## Given task
Quote the data exactly, first line to the line containing "COL = scn.collection", with no pictures.

* START Records for this task *

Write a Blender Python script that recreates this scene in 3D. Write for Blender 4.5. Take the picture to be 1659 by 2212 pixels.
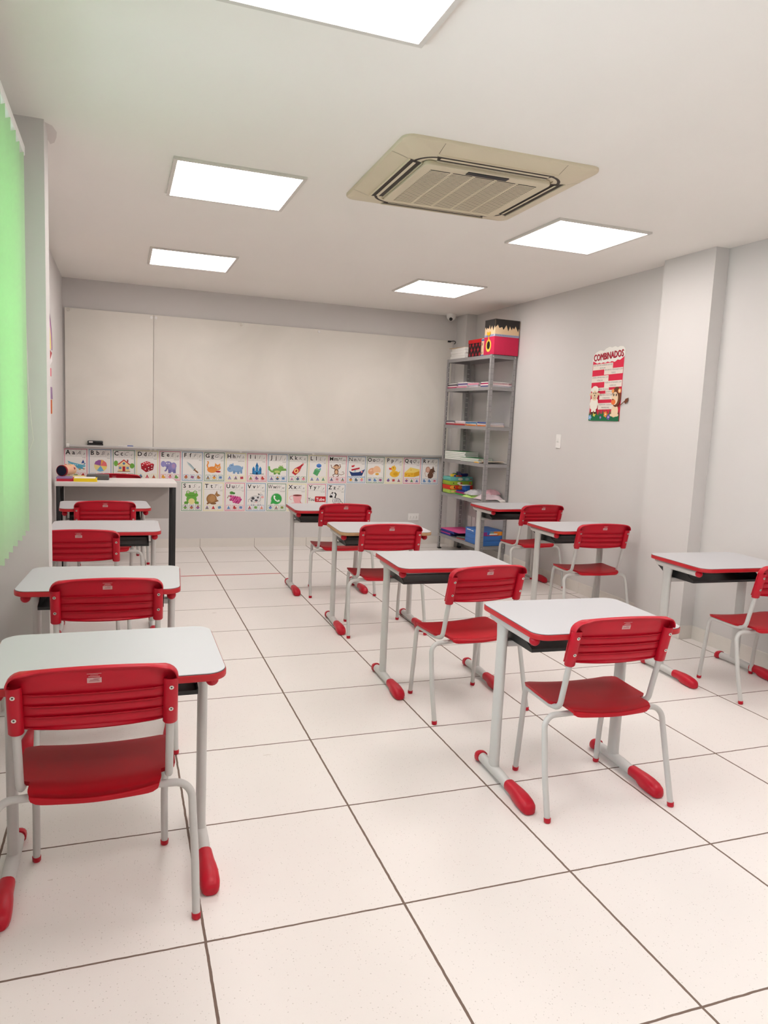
import bpy, bmesh, math, random
from mathutils import Vector, Matrix
random.seed(7)
PI = math.pi
scn = bpy.context.scene
for o in list(bpy.data.objects): bpy.data.objects.remove(o)
COL = scn.collection

# ------------------------------------------------------------ camera, world, exposure
cam_d = bpy.data.cameras.new('camera'); cam = bpy.data.objects.new('camera', cam_d); COL.objects.link(cam)
cam_d.sensor_fit = 'VERTICAL'; cam_d.sensor_height = 24.0; cam_d.lens = 1580.0 / 2212.0 * 24.0
cam_d.clip_start = 0.02; cam_d.clip_end = 200
yaw, pitch, roll = 0.348356, -0.123787, 0.045155
f = Vector((math.sin(yaw)*math.cos(pitch), math.cos(yaw)*math.cos(pitch), math.sin(pitch)))
r = Vector((math.cos(yaw), -math.sin(yaw), 0)); u = r.cross(f)
r2 = r*math.cos(roll) + u*math.sin(roll); u2 = u*math.cos(roll) - r*math.sin(roll)
M = Matrix(((r2.x, u2.x, -f.x, -0.203), (r2.y, u2.y, -f.y, -1.737), (r2.z, u2.z, -f.z, 1.329), (0, 0, 0, 1)))
cam.matrix_world = M
scn.camera = cam

world = bpy.data.worlds.new('world'); scn.world = world; world.use_nodes = True
bg = world.node_tree.nodes['Background']; bg.inputs[0].default_value = (0.80, 0.92, 1.0, 1); bg.inputs[1].default_value = 4.6
scn.view_settings.view_transform = 'Standard'; scn.view_settings.look = 'None'
scn.view_settings.exposure = 0.76; scn.view_settings.gamma = 1.0; scn.view_settings.use_curve_mapping = False
PANEL_L = 8.5                      # radiance of the lit ceiling diffusers
PANEL_C = (1.0, 0.925, 0.89)

# ------------------------------------------------------------ materials
def lin(c):
    return tuple(((x/255)/12.92 if x/255 <= 0.04045 else ((x/255+0.055)/1.055)**2.4) for x in c)
_m = {}
def mat(name, rgb, rough=0.5, metal=0.0, spec=0.5, noise=0.0, nscale=30.0, bump=0.0, coat=0.0, srgb=True):
    if name in _m: return _m[name]
    m = bpy.data.materials.new(name); m.use_nodes = True; nt = m.node_tree; b = nt.nodes['Principled BSDF']
    c = lin(rgb) if srgb else rgb
    b.inputs['Base Color'].default_value = (*c, 1); b.inputs['Roughness'].default_value = rough
    b.inputs['Metallic'].default_value = metal; b.inputs['Specular IOR Level'].default_value = spec
    if coat: b.inputs['Coat Weight'].default_value = coat
    if noise or bump:
        tc = nt.nodes.new('ShaderNodeTexCoord'); n = nt.nodes.new('ShaderNodeTexNoise')
        n.inputs['Scale'].default_value = nscale; n.inputs['Detail'].default_value = 5
        nt.links.new(tc.outputs['Object'], n.inputs['Vector'])
        if noise:
            mx = nt.nodes.new('ShaderNodeMix'); mx.data_type = 'RGBA'
            mx.inputs[6].default_value = (*[x*(1-noise) for x in c], 1); mx.inputs[7].default_value = (*[min(1, x*(1+noise)) for x in c], 1)
            nt.links.new(n.outputs['Fac'], mx.inputs[0]); nt.links.new(mx.outputs[2], b.inputs['Base Color'])
        if bump:
            bp = nt.nodes.new('ShaderNodeBump'); bp.inputs['Strength'].default_value = bump; bp.inputs['Distance'].default_value = 0.002
            nt.links.new(n.outputs['Fac'], bp.inputs['Height']); nt.links.new(bp.outputs['Normal'], b.inputs['Normal'])
    _m[name] = m; return m
def ink(rgb):                      # printed or painted flat colour
    return mat('printed_%02x%02x%02x' % tuple(rgb), rgb, rough=0.6, spec=0.25)
def emis(name, rgb, s):
    m = bpy.data.materials.new(name); m.use_nodes = True; nt = m.node_tree
    for n in list(nt.nodes): nt.nodes.remove(n)
    o = nt.nodes.new('ShaderNodeOutputMaterial'); e = nt.nodes.new('ShaderNodeEmission')
    e.inputs[0].default_value = (*rgb, 1); e.inputs[1].default_value = s; nt.links.new(e.outputs[0], o.inputs[0]); return m

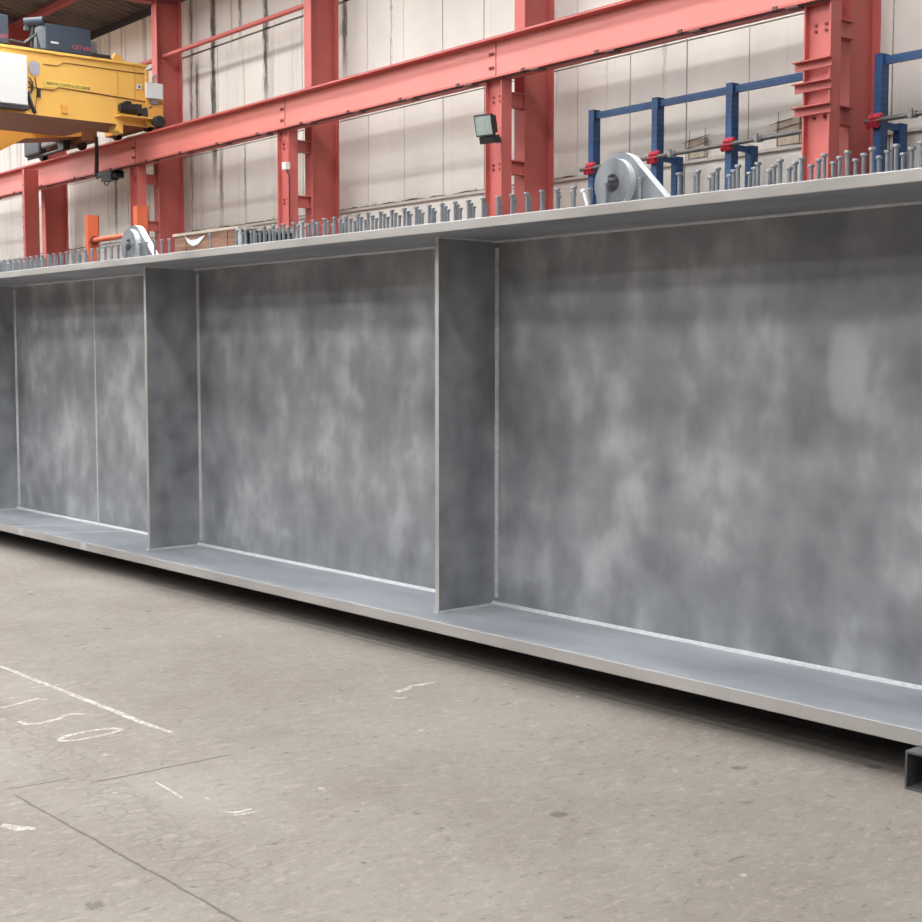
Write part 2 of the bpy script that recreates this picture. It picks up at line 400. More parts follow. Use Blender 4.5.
# ------------------------------------------------------------------ portal frames (building columns with rafters)
CX = [-10.13, -15.92, -21.80, -27.84, -33.6]       # crane columns
BX = [-10.03, -15.785, -21.61, -27.66, -33.85]     # right-hand faces of the building columns
words_b = ['behind the bracketed crane column at the right', 'behind the crane column with the floodlight', 'behind the crane column with the white box',
           'behind the crane column beside the crane end', 'at the far left under the crane']
def portal(cx, label):
    t = Thing('portal_frame', label, 'steel frame', (cx, 14.3, 0), group='red portal frames along the back wall')
    xr = cx; xl = cx-0.23; xm = cx-0.115
    mb = MB(); z1 = 9.35
    mb.box(xl, xr, 14.0, 14.025, 0, z1); mb.box(xl, xr, 14.575, 14.60, 0, z1); mb.box(xm-.008, xm+.008, 14.025, 14.575, 0, z1)
    t.part(mb, 'column', 'red')
    mb = MB(); mb.box(xl-.1, xr+.1, 13.92, 14.68, 0, 0.03); t.part(mb, 'base_plate', 'red')
    ys = [14.6, 13.4, 12.2, -2.6]
    top = lambda y: roof_z(y)-0.18
    low = [9.25, 9.15, top(12.2)-0.62, top(-2.6)-0.5]
    mb = MB()
    pr = [(14.6, top(14.6)), (14.6, low[0]), (14.0, 9.22), (12.4, top(12.4)-0.72), (11, top(11)-0.58), (-2.6, top(-2.6)-0.5), (-2.6, top(-2.6))]
    mb.prism(pr, 'x', xm-.01, xm+.01)
    for a, b in ((pr[2], pr[3]), (pr[3], pr[4]), (pr[4], pr[5])):
        mb.prism([(a[0], a[1]-.02), (a[0], a[1]+.003), (b[0], b[1]+.003), (b[0], b[1]-.02)], 'x', xl, xr)
    mb.prism([(14.6, top(14.6)), (14.6, top(14.6)+.02), (-2.6, top(-2.6)+.02), (-2.6, top(-2.6))], 'x', xl, xr)
    t.part(mb, 'rafter', 'red_dark')
    return t
for cx, w in zip(BX, words_b): portal(cx, 'tall red portal frame column '+w)

# longitudinal struts between the portal columns
def strut(xa, xb, label):
    t = Thing('bracing_strut', label, 'strut', ((xa+xb)/2, 14.2, 8.1), group='red tubular struts between the columns')
    t.part(MB().cyl((xa+.01, 14.2, 8.1), (xb-.01, 14.2, 8.1), 0.05, 14), 'tube', 'red', smooth=True)
    for x, s in ((xa, 1), (xb, -1)):
        t.part(MB().prism([(14.14, 7.95), (14.14, 8.25), (14.26, 8.25), (14.26, 7.95)], 'x', x+.0*s, x+.012*s), 'end_plate', 'red')
strut(BX[3]-.1, BX[2]-.23, 'red tubular strut crossing the stained wall bay right of the crane')
strut(BX[4]-.1, BX[3]-.23, 'red tubular strut seen just above the crane end')

# ------------------------------------------------------------------ crane columns
def crane_column(cx, label, brackets=False):
    t = Thing('crane_column', label, 'column', (cx, 13.6, 0), group='red crane columns carrying the runway beam')
    for s in (-1, 1):
        x0, x1 = sorted((cx+s*0.19, cx+s*0.168))
        t.part(MB().box(x0, x1, 13.5, 13.70, 0.03, 5.715), 'column_flange', 'red')
    t.part(MB().box(cx-.168, cx+.168, 13.575, 13.592, 0.03, 5.715), 'column_web', 'red')
    t.part(MB().box(cx-.27, cx+.27, 13.42, 13.78, 0, 0.03), 'base_plate', 'red')
    t.part(MB().box(cx-.19, cx+.19, 13.5, 13.70, 5.715, 5.735), 'cap_plate', 'red')
    for z in (5.45, 4.46):
        b = MB(); b.box(cx+.03, cx+.168, 13.70, 13.995, z-.105, z-.09); b.box(cx+.03, cx+.168, 13.70, 13.995, z+.09, z+.105); b.box(cx+.09, cx+.105, 13.70, 13.995, z-.09, z+.09)
        t.part(b, 'batten', 'red')
        for dx in (-.07, .075):
            for dz in (-.035, .035):
                t.part(MB().cyl((cx+dx, 13.576, z+dz), (cx+dx, 13.555, z+dz), 0.021, 8), 'bolt', 'bolt')
    if brackets:
        for z in (5.05, 4.80, 4.53):
            b = MB(); b.box(cx-.29, cx+.235, 13.40, 13.499, z+.012, z+.024); b.box(cx-.29, cx+.225, 13.478, 13.499, z-.075, z+.014)
            t.part(b, 'bracket', 'red')
    return t
for cx, lab, br in zip(CX[:4], ('red crane column with three horizontal brackets on its face', 'red crane column with a floodlight clamped to its front',
                             'red crane column with a small white junction box', 'red crane column standing behind the orange frame'), (True, False, False, False)):
    crane_column(cx, lab, br)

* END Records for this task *

## Complete response
Write a Blender Python script that recreates this scene in 3D. Write for Blender 4.5. Take the picture to be 1659 by 2212 pixels.
import bpy, bmesh, math, random
from mathutils import Vector, Matrix
random.seed(7)
PI = math.pi
scn = bpy.context.scene
for o in list(bpy.data.objects): bpy.data.objects.remove(o)
COL = scn.collection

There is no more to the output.